The staging is very effective. With the exception of a stage which slides out over the customized-at-front orchestra pit, the scene changes are mostly worked by fairly simple sets which swoop down from the fly tower. The stage for the second-act-opening show-within-a-show is rolled in on castors. In his review, Bryce Hallett puts it rather neatly when he says:

In almost every sense the deftness of the staging matches the musical’s pithy and effective characterisation, and fluent score. It also allows room for the imagination and, of course, for the suspension of disbelief.

Certainly, just as in some operas, a certain amount of suspension is required. Who would have thought that Princeton-educated Lieutenant Cable and French plantation-manager Emile De Becque, inserted by submarine as spotters on a Japanese-held island, would court detection by transmitting their messages, not even in morse code, but totally en clair with a microphone of sufficient sensitivity to even pick up background shooting and other noises? And who would have thought that ordinary sailors would have been told the source of the intelligence (“the Frenchman”) behind their sudden wave of military successes?

If you stop and think a little more (and it doesn’t take much) you will need to brush aside a dollop of Orientalism-brand exoticism – not that the show makes very clear distinctions between the indigenous inhabitants of the island and the shipped-in (just as with Indians to Fiji) “Tonkinese” labourers. The musical is famous for its “message” about/against racism (“You’ve got to be carefully taught” – though I’m not sure that I agree that the teaching need be careful). Cable, who sings the song, is motivated by the reception he imagines his new-found Island love, Liat (who doesn’t even get to sing, mind you) would get back home in Philadelphia if he were to marry her and take her there. He then dies in combat. That conveniently delivers him from the risk that he would have done a Pinkerton once the time came.

For that matter, running away to become a plantation manager in a colony seems a strange career path in social justice for a man like Emile de Becque – forced years ago to leave France after killing (in self-defence) a hated local tyrant in his (conveniently close to the sea) home village back in France.

There are a few nice touches in the production catering to our own times. My own little favourite was the hint (well, more than a hint in my opinion, but maybe less than one to members of the audience less sensitive to such questions) that the female officer in charge of the nurses was a lesbian.

The production is of course amplified. It’s done well but it’s problematic for a musical written in the pre-amplification era. That’s most obvious for Teddy Tahu Rhodes, taking the “opera-singer” role of de Becque. At first I thought it was just a matter of the volume to which he was amplified, which seemed overpowering, but I would be surprised if they couldn’t have got that right if that was really the issue. I think the difficulty is that his vocal production already has such in-built amplification that there is a strange kind of overkill when the electronics also kick in.

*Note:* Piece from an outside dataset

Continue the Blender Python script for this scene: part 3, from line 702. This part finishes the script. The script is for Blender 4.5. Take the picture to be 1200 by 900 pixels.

On the other hand, no amount of amplification can give meat to a voice which lacks it. “Australia’s sweetheart,” Lisa McCune, has a light voice. While this was fine for “Wash that man,” and passable for “Cock-eyed optimist” McCune just couldn’t vocally fill out “I’m in love with a wonderful guy” or the belty bits of “Honey Bun” (in the second half). I expect most of the audienced loved her and I suppose she is not to be blamed if it is apparently compulsory to star a soapie identity to get the bums on seats. Her acting was fine, if a little deficient in the plot-crucial Southern accent.

Teddy was great – amplification issues aside. It was always going to be the acting rather than the singing that was a challenge for him. I’d seen him on the monitors from the foyer earlier in the run and based on that very imperfect impression, I think he has relaxed into the role, French accent aside.

I don’t really want to do a roll call of the whole cast, because I’m not a critic. If I say nothing in particular about Eddie Perfect that doesn’t mean that I don’t think he did a good job as Luther – who is a kind of comic Milo-Minderbinder character.

Still, I do want to save a special word of praise for Daniel Koek as Cable and Kate Ceberano as Bloody Mary, the Tonkinese “Little Buttercup” to the sailors who panders her daughter to Cable. Ceberano is known to all. Koek, a South Australian Opera young artist of the early years of this century who has since made a career in the UK in musical theatre, including the London and UK run of this show (he is up to his 400th performance of the role) was not, at least to me (but see here). Koek’s big number was “Younger Than Springtime” a dose of concentrated lyricism (tenorial, to boot) which stood out against the more popular-Broadway-style foil of the rest of the show. Cerberano’s performance of “Happy Talk” poignantly mixed sweetness and slyness in a way which was utterly distinctive. For me these were the two most captivating songs in the show.

I read somewhere the poetic suggestion that when the audience (including Mr Menzies) left the first Australian production in 1952 they were probably all humming/whistling “There is nothing like a dame.” Maybe D and I are not the most fertile ground for that song to take root. It was “Happy Talk” that we found ourselves singing, on Sunday afternoon, as we clambered round Oatley Park in the company of two good lesbian friends.

2 Responses to “You’ve got to have a dream”

  1. Victor Says:

    I see I’m not the only one who found Tahu Rhodes’ amplification overpowering.